For that matter, I don't think I've ever seen anyone I know be that happy, or even heard anyone talk about having been that happy. It's not even surprising to me, either. Being so thoroughly overjoyed and effusive just isn't socially normal. That's why it's funny. And even at that, we're only able to laugh at it because of the separation provided by the fact that it's a video. If you saw someone freak out like that in real life, you'd probably be uncomfortable. I know I would be.

Stop and think about that for a second. What does it say about our collective priorities and values that we'd feel weird about someone being really, really happy near us? Isn't that at least a little bit messed up?
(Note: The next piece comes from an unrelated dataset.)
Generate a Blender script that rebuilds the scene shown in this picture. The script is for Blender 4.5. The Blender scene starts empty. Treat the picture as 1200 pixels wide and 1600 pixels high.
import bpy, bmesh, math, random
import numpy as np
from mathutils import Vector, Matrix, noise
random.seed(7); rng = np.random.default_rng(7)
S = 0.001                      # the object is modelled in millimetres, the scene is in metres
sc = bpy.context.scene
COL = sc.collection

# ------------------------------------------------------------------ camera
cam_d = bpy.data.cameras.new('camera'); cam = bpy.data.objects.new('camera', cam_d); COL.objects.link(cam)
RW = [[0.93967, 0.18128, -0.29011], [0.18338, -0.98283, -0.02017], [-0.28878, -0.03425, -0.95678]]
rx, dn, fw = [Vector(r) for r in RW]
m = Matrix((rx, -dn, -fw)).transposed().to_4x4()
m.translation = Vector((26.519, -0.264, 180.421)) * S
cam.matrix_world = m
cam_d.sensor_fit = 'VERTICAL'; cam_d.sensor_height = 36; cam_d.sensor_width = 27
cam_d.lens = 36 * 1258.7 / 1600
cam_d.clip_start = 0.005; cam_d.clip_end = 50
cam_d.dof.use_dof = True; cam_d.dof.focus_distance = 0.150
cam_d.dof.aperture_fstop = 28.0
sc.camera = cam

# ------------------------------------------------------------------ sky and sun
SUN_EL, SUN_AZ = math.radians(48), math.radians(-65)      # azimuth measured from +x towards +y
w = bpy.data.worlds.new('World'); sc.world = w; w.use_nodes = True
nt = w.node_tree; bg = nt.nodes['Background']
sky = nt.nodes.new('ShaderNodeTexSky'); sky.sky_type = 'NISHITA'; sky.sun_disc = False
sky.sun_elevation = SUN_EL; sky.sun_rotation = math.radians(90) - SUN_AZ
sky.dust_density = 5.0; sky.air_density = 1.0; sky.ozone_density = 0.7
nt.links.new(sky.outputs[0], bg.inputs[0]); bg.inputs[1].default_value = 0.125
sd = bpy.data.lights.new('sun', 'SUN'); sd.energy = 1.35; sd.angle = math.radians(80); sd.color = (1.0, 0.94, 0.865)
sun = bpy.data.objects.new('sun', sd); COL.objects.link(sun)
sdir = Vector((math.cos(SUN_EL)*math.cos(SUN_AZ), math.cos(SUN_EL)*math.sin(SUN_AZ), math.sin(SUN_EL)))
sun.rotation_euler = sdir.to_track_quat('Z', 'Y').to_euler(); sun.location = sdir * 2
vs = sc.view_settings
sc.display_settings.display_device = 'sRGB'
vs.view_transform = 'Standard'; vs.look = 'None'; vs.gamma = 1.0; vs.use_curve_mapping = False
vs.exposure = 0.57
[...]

I wish I were the kind of person who could get so worked up over a rainbow. I'd love to know what that feels like. I don't know if I ever will, but it seems like the kind of thing that might be worth working toward.

Comments

BG39:

I get where you're coming from, I feel the same way, but I think you may be on to something about the drugs. I think that's what makes me the most unconfortable about it. I don't like to lose control of myself, and this guy obviously has. If he's not on drugs, he's doing a pretty good impression of a manic episode. I don't think I want to feel that way.

Mike Sakasegawa:

I, too, place a high value on the ability to maintain control over myself. And to the extent that it, for example, keeps me from lashing out when I'm angry, control certainly is a good thing. But I think it's worth examining our reasons why we want to be in control all the time. In this guy's case, he's not hurting anyone by being so uncontrollably happy. Why is it bad to lose (or let go) control in that way? Is it a "slippery slope" type concern? I don't know. I can't help thinking that valuing control more than happiness may be deeply unhealthy, though.

PSI:

I've been pondering a similar question myself, just recently. At our Fourth of July family reunion, I acted like an "idiot." I ran all around the backyard with my children and my cousins' children waving sparklers and dancing and shouting, trying to get all the kids to follow my lead and have the same kind of fun. The adults in my family laughed at us (mostly me) but none of them joined in. It wasn't until today that it occurred to me to wonder if I've been breaking some sort of social rules for adult behavior. Is it abnormal for a twenty-eight-year-old mother to want to have that kind of fun? If not, should I care? If so, why doesn't anyone else do it?

PSI:

Err....change "is it abnormal" to "is it normal" and the subsequent questions will make more sense.

BG39:

I think that behavior is normal, PSI. In fact, I think that's the area where I need to be a little less anal about myself. That's normal and healthy, and I envy you that ability.

Mike Sakasegawa:

I agree. Playing with your kids is normal. And awesome.